West Coast-Tasman MP Damien O'Connor has stoked the campaign to relocate the historic steam train the Kingston Flyer to the West Coast.

The train includes two Pacific-type locomotives as well as wooden passenger stock of the pre-World War I era. Previous approaches to Development West Coast, which undertook an initial feasibility study about two years ago, drew a blank.

However, O'Connor said today it was a prime opportunity to leverage tourism opportunities and bolster the regional rail link, run in conjunction with the existing Tranz Alpine train drawcard.

"I've heard the cautious views on it and understand the challenges, but given the current dilemma we face with the temporary loss of the Tranz Alpine ... this would be a tourist attraction that will lift the profile of Greymouth and the West Coast," he said.


He said there were obvious synergies with the existing engineering employment in the area, and the existing steam and coal heritage and Shantytown.

Having the train "hissing and steaming" in the centre of Greymouth would be another feather in the bow for the area, which needed "soft" heritage tourism options alongside natural visitor attractions.

A Greymouth base gave multiple options to run trains to Hokitika, Reefton, the Buller Gorge and Moana.

"I think it's essential we take a serious look again ... in my view it's a no-brainer," O'Connor said.

"We've got capital there that can be used to lift the profile of the West Coast. In the end there has to be a group of capable people who can put a proposal to DWC for a suitable joint venture."

Agent for the Kingston Flyer owner, Adrian Chisholm of Tourism Properties, said the train, currently stationed at Lake Wakatipu, was for firm sale at $2 million as one asset, including the land and buildings.
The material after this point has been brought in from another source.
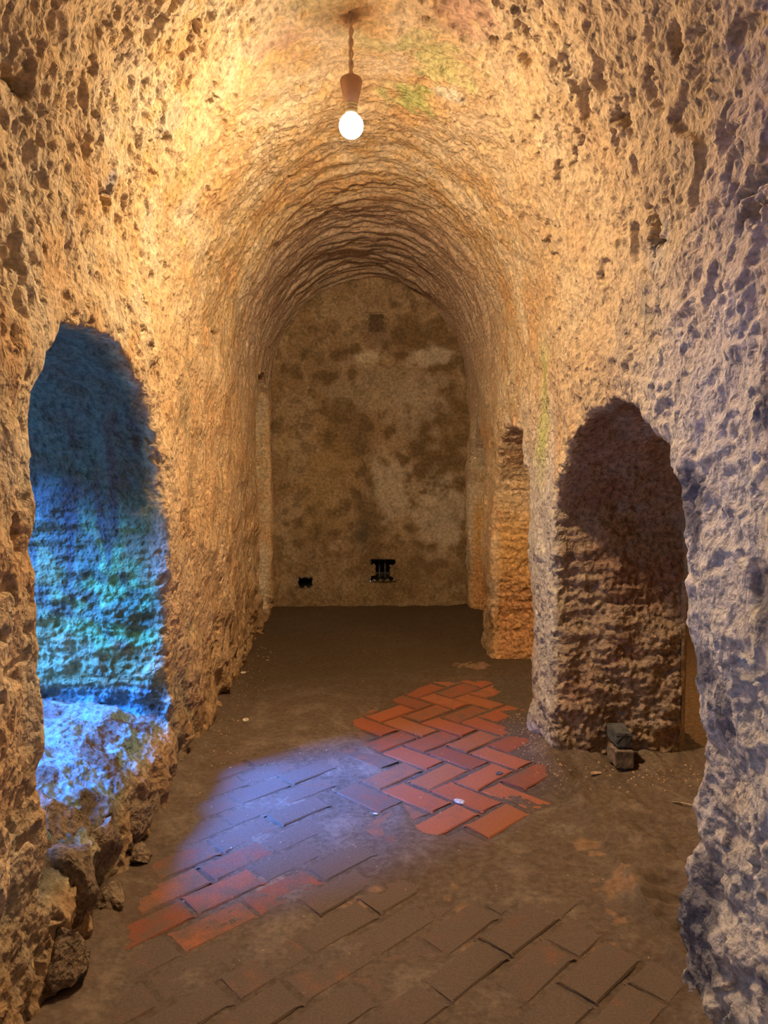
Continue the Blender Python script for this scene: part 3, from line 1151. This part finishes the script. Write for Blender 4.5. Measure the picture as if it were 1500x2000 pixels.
step = bpy.data.objects.new('rubble_step', None)
C.objects.link(step)
step.location = (-0.95, 2.65, 0.0)
props(step, 'broken rubble stone step at the foot of the blue-lit left archway', 'step')
for loc, size, sd, rz in [
    ((-0.96, 2.38, 0.16), (0.15, 0.20, 0.17), 3, 0.15), ((-0.985, 2.70, 0.13), (0.15, 0.17, 0.16), 5, 0.4), ((-0.94, 2.98, 0.10), (0.12, 0.16, 0.13), 8, 0.2),
    ((-1.06, 2.52, 0.30), (0.15, 0.19, 0.10), 12, 0.9), ((-0.93, 3.20, 0.07), (0.09, 0.13, 0.10), 14, 0.1), ((-0.90, 2.15, 0.08), (0.10, 0.13, 0.12), 25, 0.7),
    ((-0.865, 2.55, 0.02), (0.06, 0.08, 0.05), 27, 0.7), ((-0.85, 2.84, 0.02), (0.05, 0.07, 0.04), 31, 0.2),
]:
    st_ = rock('stone', Vector(loc) - step.location, size, sd, M_STONE, step, sub=4, rz=rz, chisel=9)

# ================================================================= TWO BLOCKS AT THE DOORWAY FOOT
def block(name, px0, px1, py0, py1, y, depth, mat, label, seed):
    a, b = at_depth(px0, py1, y), at_depth(px1, py0, y)
    bm = bmesh.new()
    add_box(bm, a.x, b.x, y, y + depth, a.z, b.z)
    bmesh.ops.subdivide_edges(bm, edges=bm.edges[:], cuts=3, use_grid_fill=True)
    co = np.array([v.co for v in bm.verts], np.float32)
    d = pn(co, 0.05, off=seed)
    d2 = pn(co, 0.05, off=seed + 9)
    for v, k, k2 in zip(bm.verts, d, d2):
        v.co += Vector((float(k) * 0.007, float(k2) * 0.007, float(k - k2) * 0.004))
    bmesh.ops.bevel(bm, geom=[e for e in bm.edges if e.calc_face_angle(0) > 0.9], offset=0.005, segments=2, affect='EDGES')
    o = bm_obj(name, bm, mat)
    return props(o, label, 'block')


yb = 3.53
block('stone_block', 1203, 1240, 1468, 1502, yb, 0.14, M_BLOCKL, 'pale squared block on the earth floor, under the dark grey block', 2.0)
block('stone_block', 1205, 1238, 1434, 1462, yb + 0.02, 0.16, M_BLOCKD, 'dark grey squared block sitting on the pale block in the right archway', 5.0)

# ================================================================= LAMP
LY = 3.15
lp = at_depth(686, 246, LY)
lamp = bpy.data.objects.new('hanging_lamp', None)
C.objects.link(lamp)
lamp.location = lp
props(lamp, 'bare glowing light bulb in a brown lampholder hanging from the vault', 'lamp')
sc_ = LY / FPX
R = 23.0 * sc_
bm = bmesh.new()
prof = [(0, -R)] + [(R * math.sin(a), -R * math.cos(a)) for a in np.linspace(0.2, 2.62, 16)] + [(R * 0.46, R * 1.0)]
lathe(bm, prof)
bm_obj('bulb', bm, M_BULB, lamp, smooth=True)
bm = bmesh.new()
lathe(bm, [(R * 0.46, R * 0.9), (R * 0.52, R * 0.98), (R * 0.52, R * 1.25), (R * 0.46, R * 1.30), (R * 0.52, R * 1.36), (R * 0.52, R * 1.5), (R * 0.46, R * 1.56), (R * 0.54, R * 1.62), (R * 0.54, R * 1.8), (0, R * 1.8)])
bm_obj('collar', bm, M_COLLAR, lamp, smooth=True)
bm = bmesh.new()
lathe(bm, [(0, R * 1.72), (R * 0.50, R * 1.72), (R * 0.58, R * 1.85), (R * 0.72, R * 2.5), (R * 0.86, R * 3.1), (R * 0.92, R * 3.5), (R * 0.84, R * 3.72), (R * 0.5, R * 3.92), (R * 0.16, R * 4.0), (0, R * 4.0)])
bm_obj('lampholder', bm, M_HOLDER, lamp, smooth=True)
top = CROWN + 0.06 - lp.z
for ph in (0.0, math.pi):
    bm = bmesh.new()
    pts = []
    for k in range(40):
        t = k / 39
        zz = R * 3.95 + (top - R * 3.95) * t
        pts.append(Vector((0.006 * math.cos(ph + t * 22), 0.006 * math.sin(ph + t * 22), zz)))
    tube(bm, pts, 0.0055)
    bm_obj('cord', bm, M_CORD, lamp, smooth=True)
ld = bpy.data.lights.new('lamp_light', 'POINT')
ld.energy = 865.0
ld.color = (1.0, 0.73, 0.41)
ld.shadow_soft_size = R * 1.04
ld.use_nodes = True
lnt = ld.node_tree
em = lnt.nodes['Emission']
fo = lnt.nodes.new('ShaderNodeLightFalloff')
fo.inputs['Strength'].default_value = 1.0
fo.inputs['Smooth'].default_value = 0.0
# the lamp base keeps part of the light from going straight up
ltc = lnt.nodes.new('ShaderNodeTexCoord')
lsx = lnt.nodes.new('ShaderNodeSeparateXYZ')
lmr = lnt.nodes.new('ShaderNodeMapRange')
lmr.interpolation_type = 'SMOOTHSTEP'
lmr.inputs['From Min'].default_value = 0.1
lmr.inputs['From Max'].default_value = 0.95
lmr.inputs['To Min'].default_value = 1.0
lmr.inputs['To Max'].default_value = 0.25
lmu = lnt.nodes.new('ShaderNodeMath')
lmu.operation = 'MULTIPLY'
lnt.links.new(ltc.outputs['Normal'], lsx.inputs[0])
lnt.links.new(lsx.outputs['Z'], lmr.inputs['Value'])
lnt.links.new(fo.outputs['Linear'], lmu.inputs[0])
lnt.links.new(lmr.outputs['Result'], lmu.inputs[1])
lnt.links.new(lmu.outputs[0], em.inputs['Strength'])
lo_ = bpy.data.objects.new('lamp_light', ld)
C.objects.link(lo_)
lo_.parent = lamp

# a second bulb of the same sort lights the room on the right
ld2 = bpy.data.lights.new('next_room_light', 'POINT')
ld2.energy = 30.0
ld2.color = (1.0, 0.66, 0.34)
ld2.shadow_soft_size = 0.05
l2 = bpy.data.objects.new('next_room_light', ld2)
C.objects.link(l2)
l2.location = (2.2, 4.25, 2.2)

# ================================================================= SMALL THINGS ON THE FLOOR
def floor_z(X, Y):
    i = int(np.clip(round((X - fxs[0]) / 0.0115), 0, len(fxs) - 1))
    j = int(np.argmin(np.abs(fys - Y)))
    k = i * len(fys) + j
    return max(float(hz[k]), 0.0 if E[k] > 0.35 else -1)


# dry straw
g0, g1_ = ground(1313, 1582), ground(1362, 1591)
bm = bmesh.new()
pts = [g0.lerp(g1_, t) + Vector((0, 0.004 * math.sin(t * 5), floor_z(*g0.xy) + 0.007 + 0.004 * math.sin(t * 3))) for t in np.linspace(0, 1, 9)]
tube(bm, pts, 0.0035)
props(bm_obj('twig', bm, M_TWIG), 'thin pale dry twig lying on the earth near the right pier', 'twig')


def chip(px, py, wpx, mat, label, seed, cat='chip', hp=0.3):
    g = ground(px, py)
    s = wpx / FPX * g.y / 2
    return props(rock('clay_chip', (g.x, g.y, floor_z(g.x, g.y) + s * hp * 0.5), (s * 1.2, s * 0.9, s * hp), seed, mat, sub=2, rz=seed, chisel=4), label, cat)


chip(1164, 1526, 22, M_CHIP, 'flat tan clay flake on the earth before the dark archway reveal', 3)
chip(474, 1321, 13, M_PALE, 'small pale chip by the foot of the left wall, farther of two', 4)
chip(480, 1410, 14, M_PALE, 'small pale chip by the foot of the left wall, nearer of two', 5)
chip(734, 1590, 11, M_PALE, 'tiny white chip lying in the blue patch of daylight', 6)
chip(975, 1511, 16, M_BLOCKD, 'dark grey flake on the red herringbone bricks', 7)
chip(1352, 1776, 20, M_CHIP, 'tan clay chip close to the grey right-hand wall edge', 8)
chip(898, 1566, 20, M_PALE, 'whitish mortar lump lying among the red herringbone bricks', 9)

# crumbs of plaster and grit, far too many to count
rs = random.Random(5)
bm = bmesh.new()
spots = []
for _ in range(220):
    spots.append((rs.uniform(-0.7, 0.93), rs.triangular(1.9, 6.0, 2.6), rs.uniform(0.0012, 0.0038)))
for _ in range(200):
    Y = rs.gauss(3.5, 0.10)
    spots.append((rs.uniform(0.9, 1.65), Y, rs.uniform(0.0015, 0.0065)))
for _ in range(170):
    Y = rs.uniform(3.5, 4.4)
    spots.append((float(XR(Y)) - abs(rs.gauss(0.02, 0.05)), Y, rs.uniform(0.0015, 0.005)))
for _ in range(110):
    Y = rs.uniform(3.4, 6.0)
    spots.append((float(XL(Y)) + 0.03 + abs(rs.gauss(0.0, 0.08)), Y, rs.uniform(0.0015, 0.006)))
for (X, Y, s) in spots:
    zf = floor_z(X, Y)
    q = Matrix.Rotation(rs.uniform(0, 6.28), 3, 'Z')
    vs = []
    for sx, sy, szz in ((-1, -.6, 0), (1, -.8, 0), (.7, .9, 0), (-.8, .7, 0), (-.6, -.4, 1), (.7, -.5, .8), (.4, .6, 1), (-.5, .5, .7)):
        c = q @ Vector((sx * s * rs.uniform(.7, 1.4), sy * s * rs.uniform(.6, 1.1), 0))
        vs.append(bm.verts.new((X + c.x, Y + c.y, zf - 0.0005 + szz * s * 0.9)))
    for f in ((0, 3, 2, 1), (4, 5, 6, 7), (0, 1, 5, 4), (1, 2, 6, 5), (2, 3, 7, 6), (3, 0, 4, 7)):
        bm.faces.new([vs[i] for i in f])
gr_ = bm_obj('plaster_crumbs', bm, M_CHIP)
props(gr_, 'scattered tan plaster crumbs and grit over the earth floor', 'grit', kind='stuff')
print('shell quads', N_SHELL, 'bricks', n_brick)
Interest was high, but mainly from people wanting parts of the asset, he said.

If a West Coast consortium did want to buy the package, the land would be easily onsold, Chisholm said.

Some West Coast interests had canvassed what it would take and they "should keep the pressure on" as he saw it as a natural fit with the region, given its steam and coal heritage.
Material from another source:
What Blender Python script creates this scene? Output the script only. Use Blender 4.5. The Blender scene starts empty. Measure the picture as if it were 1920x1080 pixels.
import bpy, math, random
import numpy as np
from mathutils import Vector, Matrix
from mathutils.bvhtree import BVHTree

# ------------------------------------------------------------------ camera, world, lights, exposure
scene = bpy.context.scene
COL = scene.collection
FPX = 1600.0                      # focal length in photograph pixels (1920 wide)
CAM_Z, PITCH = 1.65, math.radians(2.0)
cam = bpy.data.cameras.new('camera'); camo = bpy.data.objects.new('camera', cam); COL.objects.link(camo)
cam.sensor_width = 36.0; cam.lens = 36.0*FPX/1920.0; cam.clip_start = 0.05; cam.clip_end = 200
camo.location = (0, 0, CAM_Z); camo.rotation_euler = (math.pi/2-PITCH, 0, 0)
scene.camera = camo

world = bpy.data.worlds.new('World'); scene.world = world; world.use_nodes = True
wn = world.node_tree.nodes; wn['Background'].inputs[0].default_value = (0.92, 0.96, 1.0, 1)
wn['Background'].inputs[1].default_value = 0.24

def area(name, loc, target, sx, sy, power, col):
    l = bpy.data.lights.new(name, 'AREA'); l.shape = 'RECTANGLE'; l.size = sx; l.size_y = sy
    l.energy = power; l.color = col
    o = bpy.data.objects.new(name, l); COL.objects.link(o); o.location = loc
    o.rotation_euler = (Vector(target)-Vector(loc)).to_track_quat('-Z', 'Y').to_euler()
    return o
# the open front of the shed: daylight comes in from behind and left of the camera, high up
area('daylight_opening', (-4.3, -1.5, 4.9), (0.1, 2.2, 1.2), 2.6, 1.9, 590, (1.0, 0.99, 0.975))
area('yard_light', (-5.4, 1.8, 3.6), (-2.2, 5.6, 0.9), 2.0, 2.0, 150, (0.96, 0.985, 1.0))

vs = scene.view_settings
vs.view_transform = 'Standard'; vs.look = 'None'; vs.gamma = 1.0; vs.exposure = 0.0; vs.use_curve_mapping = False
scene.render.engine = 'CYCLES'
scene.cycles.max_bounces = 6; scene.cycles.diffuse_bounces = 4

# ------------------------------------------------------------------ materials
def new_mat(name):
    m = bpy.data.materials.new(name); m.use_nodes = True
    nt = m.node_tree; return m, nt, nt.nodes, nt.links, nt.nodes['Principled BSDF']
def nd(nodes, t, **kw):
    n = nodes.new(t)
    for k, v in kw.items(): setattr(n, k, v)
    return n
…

Chisholm said the Queenstown Lakes District Council was currently lowering the heritage covenant restrictions that prevented the train from being taken out of the district.
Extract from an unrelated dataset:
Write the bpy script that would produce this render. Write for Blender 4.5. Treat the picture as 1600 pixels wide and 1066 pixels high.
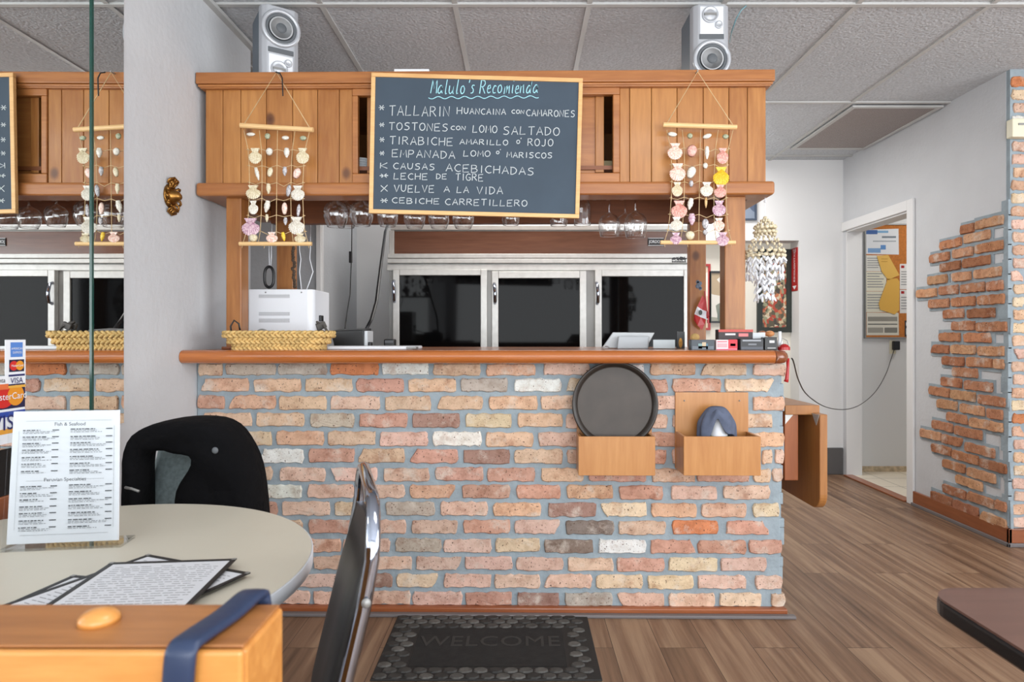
import bpy, math, random
from mathutils import Vector, Matrix
random.seed(7)
R = random.uniform
PI = math.pi
scene = bpy.context.scene
for o in list(bpy.data.objects): bpy.data.objects.remove(o)

# ------------------------------------------------------------------ camera
FPX, VX, VY, CAMH = 1000.0, 812.0, 525.0, 1.19
cd = bpy.data.cameras.new('camera'); cam = bpy.data.objects.new('camera', cd)
scene.collection.objects.link(cam)
cam.location = (0, 0, CAMH); cam.rotation_euler = (PI/2, 0, 0)
cd.sensor_width = 36; cd.lens = 36*FPX/1600; cd.clip_start = 0.02
cd.shift_x = -(VX-800)/1600; cd.shift_y = (VY-533)/1600
cd.dof.use_dof = True; cd.dof.focus_distance = 2.7; cd.dof.aperture_fstop = 7.0
scene.camera = cam

# ------------------------------------------------------------------ light
w = bpy.data.worlds.new('world'); scene.world = w; w.use_nodes = True
bg = w.node_tree.nodes['Background']; bg.inputs[0].default_value = (0.93, 0.97, 1.0, 1); bg.inputs[1].default_value = 0.9
def area(name, loc, rot, sx, sy, e, col=(1, 1, 1)):
    l = bpy.data.lights.new(name, 'AREA'); l.shape = 'RECTANGLE'; l.size = sx; l.size_y = sy; l.energy = e; l.color = col
    o = bpy.data.objects.new(name, l); scene.collection.objects.link(o); o.location = loc; o.rotation_euler = rot
    return o
area('shopfront_daylight', (1.3, -3.05, 1.4), (PI/2+0.22, 0, 0), 5.0, 2.1, 125, (0.93, 0.97, 1.0))
area('side_window_daylight', (4.9, -0.4, 1.45), (0, PI/2, 0), 2.1, 4.4, 120, (0.95, 0.975, 1.0))
area('added_ceiling_fill', (1.2, -0.9, 0.9), (PI, 0, 0), 4.0, 1.6, 62, (0.93, 0.965, 1.0))  # unseen upward fill added behind the camera to brighten the ceiling, no real fixture
area('added_rear_ceiling_fill', (0.3, 4.95, 2.02), (PI, 0, 0), 1.8, 0.4, 9, (0.95, 0.975, 1.0))  # second added fill, hidden above the cooler, lifts the rear ceiling
area('ceiling_lamp_mid', (0.9, 0.6, 2.66), (0, 0, 0), 1.2, 0.6, 12, (1, 0.97, 0.93))
area('ceiling_lamp_bar', (0.0, 4.0, 2.66), (0, 0, 0), 1.2, 0.4, 11, (1, 0.96, 0.9))
area('ceiling_lamp_passage', (1.45, 4.9, 2.66), (0, 0, 0), 0.5, 0.6, 17, (1, 0.98, 0.95))
area('hall_lamp', (3.7, 4.9, 2.5), (0, 0, 0), 0.6, 0.6, 8, (1, 0.97, 0.92))
scene.view_settings.view_transform = 'Standard'; scene.view_settings.look = 'None'
scene.view_settings.gamma = 1; scene.view_settings.use_curve_mapping = False
scene.view_settings.exposure = 0.55

# ------------------------------------------------------------------ helpers
def lin(c):
    r = []
    for x in c:
        x /= 255.0
        r.append(x/12.92 if x <= 0.04045 else ((x+0.055)/1.055)**2.4)
    return tuple(r)+(1.0,)
def W(px, py, Y): return Vector(((px-VX)*Y/FPX, Y, CAMH-(py-VY)*Y/FPX))
def onz(px, py, z):
    Y = (CAMH-z)*FPX/(py-VY); return Vector(((px-VX)*Y/FPX, Y, z))
def onx(px, py, X):
    Y = X*FPX/(px-VX); return Vector((X, Y, CAMH-(py-VY)*Y/FPX))
# the bar stands a little askew: its own frame, x along the bar, y into the bar
BX0, BY0, BTH = -1.40, 2.775, -0.0128
def xl(px, d=0.0):
    k = (px-VX)/FPX
    return (k*(BY0+d)-BX0-0.0128*d)/(1+0.0128*k)
def bY(px, d=0.0): return BY0+d-0.0128*xl(px, d)
def zl(py, px=812, d=0.0): return CAMH-(py-VY)*bY(px, d)/FPX
def BW(px, py, d=0.0): return W(px, py, bY(px, d))

class MB:
    def __init__(s): s.v = []; s.f = []; s.c = []; s.col = (1, 1, 1, 1)
    def add(s, vs, fs):
        n = len(s.v); s.v += [tuple(v) for v in vs]
        for f in fs: s.f.append([i+n for i in f]); s.c.append(s.col)
        return s
    def box(s, x0, x1, y0, y1, z0, z1):
        return s.add([(x0,y0,z0),(x1,y0,z0),(x1,y1,z0),(x0,y1,z0),(x0,y0,z1),(x1,y0,z1),(x1,y1,z1),(x0,y1,z1)],
            [(0,3,2,1),(4,5,6,7),(0,1,5,4),(1,2,6,5),(2,3,7,6),(3,0,4,7)])
    def obox(s, c, size, M=None):
        M = M or Matrix.Identity(3); c = Vector(c); a, b, d = [q/2 for q in size]
        vs = [c+M@Vector(p) for p in [(-a,-b,-d),(a,-b,-d),(a,b,-d),(-a,b,-d),(-a,-b,d),(a,-b,d),(a,b,d),(-a,b,d)]]
        return s.add(vs, [(0,3,2,1),(4,5,6,7),(0,1,5,4),(1,2,6,5),(2,3,7,6),(3,0,4,7)])
    def tube(s, pts, r, n=8, closed=False, flat=None):
        pts = [Vector(p) for p in pts]; m = len(pts); rs = r if isinstance(r, (list, tuple)) else [r]*m
        T = []
        for i in range(m):
            a = pts[(i-1) % m] if (closed or i > 0) else pts[i]
            b = pts[(i+1) % m] if (closed or i < m-1) else pts[i]
            t = b-a; T.append(t.normalized() if t.length > 1e-9 else Vector((0,0,1)))
        up = flat or (Vector((0,0,1)) if abs(T[0].z) < 0.9 else Vector((1,0,0)))
        up = Vector(up); vs = []
        for i in range(m):
            u = up-T[i]*up.dot(T[i]); 
            if u.length < 1e-6: u = T[i].orthogonal()
            u.normalize(); up = u if flat is None else Vector(flat); q = T[i].cross(u)
            rr = rs[i]; ra, rb = rr if isinstance(rr, tuple) else (rr, rr)
            for k in range(n):
                a = 2*PI*k/n; vs.append(pts[i]+u*math.cos(a)*ra+q*math.sin(a)*rb)
        fs = []
        for i in range(m if closed else m-1):
            j = (i+1) % m
            for k in range(n): fs.append((i*n+k, i*n+(k+1) % n, j*n+(k+1) % n, j*n+k))
        if not closed: fs += [tuple(range(n-1, -1, -1)), tuple(range((m-1)*n, m*n))]
        return s.add(vs, fs)
    def lathe(s, prof, n=24, M=None, c=(0,0,0), caps=True):
        M = M or Matrix.Identity(3); c = Vector(c); vs = []; fs = []
        for r, z in prof:
            for k in range(n):
                a = 2*PI*k/n; vs.append(c+M@Vector((r*math.cos(a), r*math.sin(a), z)))
        for i in range(len(prof)-1):
            for k in range(n): fs.append((i*n+k, i*n+(k+1) % n, (i+1)*n+(k+1) % n, (i+1)*n+k))
        if caps: fs += [tuple(range(n-1,-1,-1)), tuple(range((len(prof)-1)*n, len(prof)*n))]
        return s.add(vs, fs)
    def prism(s, poly, a, b, f):       # poly of 2-D points, f(u,v,t) -> point, t from a to b
        n = len(poly); vs = [f(u, v, a) for u, v in poly]+[f(u, v, b) for u, v in poly]
        fs = [tuple(range(n-1,-1,-1)), tuple(range(n, 2*n))]+[(i, (i+1) % n, n+(i+1) % n, n+i) for i in range(n)]
        return s.add(vs, fs)
    def ball(s, c, rx, ry=None, rz=None, n=10, m=7, M=None):
        ry = ry or rx; rz = rz or rx; M = M or Matrix.Identity(3); c = Vector(c); vs = [c+M@Vector((0,0,-rz))]; fs = []
        for i in range(1, m):
            p = -PI/2+PI*i/m
            for k in range(n):
                a = 2*PI*k/n; vs.append(c+M@Vector((rx*math.cos(p)*math.cos(a), ry*math.cos(p)*math.sin(a), rz*math.sin(p))))
        vs.append(c+M@Vector((0,0,rz))); L = len(vs)-1
        for k in range(n):
            fs.append((0, 1+(k+1) % n, 1+k)); fs.append((L, L-n+k, L-n+(k+1) % n))
            for i in range(m-2): fs.append((1+i*n+k, 1+i*n+(k+1) % n, 1+(i+1)*n+(k+1) % n, 1+(i+1)*n+k))
        return s.add(vs, fs)
    def build(s, name, m, parent=None, local=False, smooth=False, bevel=0, sub=0, loc=None, rot=0, segs=2):
        vs = [Vector(v) for v in s.v]
        if parent is not None and not local:
            inv = PM[parent.name].inverted(); vs = [inv@v for v in vs]
        o_loc = None
        if parent is None:
            if loc is not None: o_loc = Vector(loc)
            else:
                xs = [v.x for v in vs]; ys = [v.y for v in vs]; zs = [v.z for v in vs]
                o_loc = Vector(((min(xs)+max(xs))/2, (min(ys)+max(ys))/2, min(zs)))
                vs = [v-o_loc for v in vs]
        me = bpy.data.meshes.new(name); me.from_pydata([tuple(v) for v in vs], [], s.f)
        if any(c != (1,1,1,1) for c in s.c):
            at = me.color_attributes.new('tint', 'FLOAT_COLOR', 'CORNER')
            i = 0
            for p, c in zip(me.polygons, s.c):
                for _ in p.loop_indices: at.data[i].color = c; i += 1
        me.materials.append(m)
        if smooth:
            for p in me.polygons: p.use_smooth = True
        me.update(); fixn(me)
        o = bpy.data.objects.new(name, me); scene.collection.objects.link(o)
        if parent is not None: o.parent = parent
        if o_loc is not None: o.location = o_loc; o.rotation_euler = (0,0,rot)
        if bevel:
            b = o.modifiers.new('bevel', 'BEVEL'); b.width = bevel; b.segments = segs; b.limit_method = 'ANGLE'; b.angle_limit = 0.6
        if sub:
            b = o.modifiers.new('sub', 'SUBSURF'); b.levels = sub; b.render_levels = sub
        return o
import bmesh
def fixn(me):
    bm = bmesh.new(); bm.from_mesh(me); bmesh.ops.recalc_face_normals(bm, faces=bm.faces); bm.to_mesh(me); bm.free()
PM = {}
def tag(o, label, cat, group=None, kind=None):
    if label: o['label'] = label
    if cat: o['category'] = cat
    if group: o['group'] = group
    if kind: o['kind'] = kind
    return o
def thing(name, label, cat, loc=(0,0,0), rot=0, group=None):
    o = bpy.data.objects.new(name, None); scene.collection.objects.link(o)
    o.location = loc; o.rotation_euler = (0,0,rot); o.empty_display_size = 0.05
    PM[o.name] = Matrix.Translation(Vector(loc))@Matrix.Rotation(rot, 4, 'Z')
    return tag(o, label, cat, group)
def struct(o): o['kind'] = 'structure'; return o
def dup(root, loc, rot=0, label=None, scale=None):
    r = root.copy(); scene.collection.objects.link(r); r.location = loc; r.rotation_euler = (0,0,rot)
    if label: r['label'] = label
    if scale: r.scale = scale
    for ch in list(root.children):
        c = ch.copy(); scene.collection.objects.link(c); c.parent = r
        for g in ch.children:
            d = g.copy(); scene.collection.objects.link(d); d.parent = c
    PM[r.name] = Matrix.Translation(Vector(loc))@Matrix.Rotation(rot, 4, 'Z')
    return r
def plab(o, label): o['label'] = label; return o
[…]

The existing location at Kingston, early in the 12-hour-long return tourist route between Queenstown and Milford, was untenable given time constraints of the tourist market.

"It's in the wrong place. It would be a good great attraction for the West Coast ... I have every steam buff in the world ringing me to work on it or buy it," Chisholm said.

Grey District Mayor Tony Kokshoorn, who raised the possibility of buying the Kingston Flyer a few years ago, said he still supported the train coming there - despite the last knock-back from DWC - and support reinvestigating it in an intense joint effort.

It could be a key tourism attraction for the Coast - much like the Earnslaugh was for Queenstown - and the indirect economic benefits had to be factored in from that when assessing the cost and benefits.

"If we keep thinking of reasons on the West Coast why things can't happen, we'll go backwards. We have to have a positive attitude and think of reasons (to move forward)," Kokshoorn said.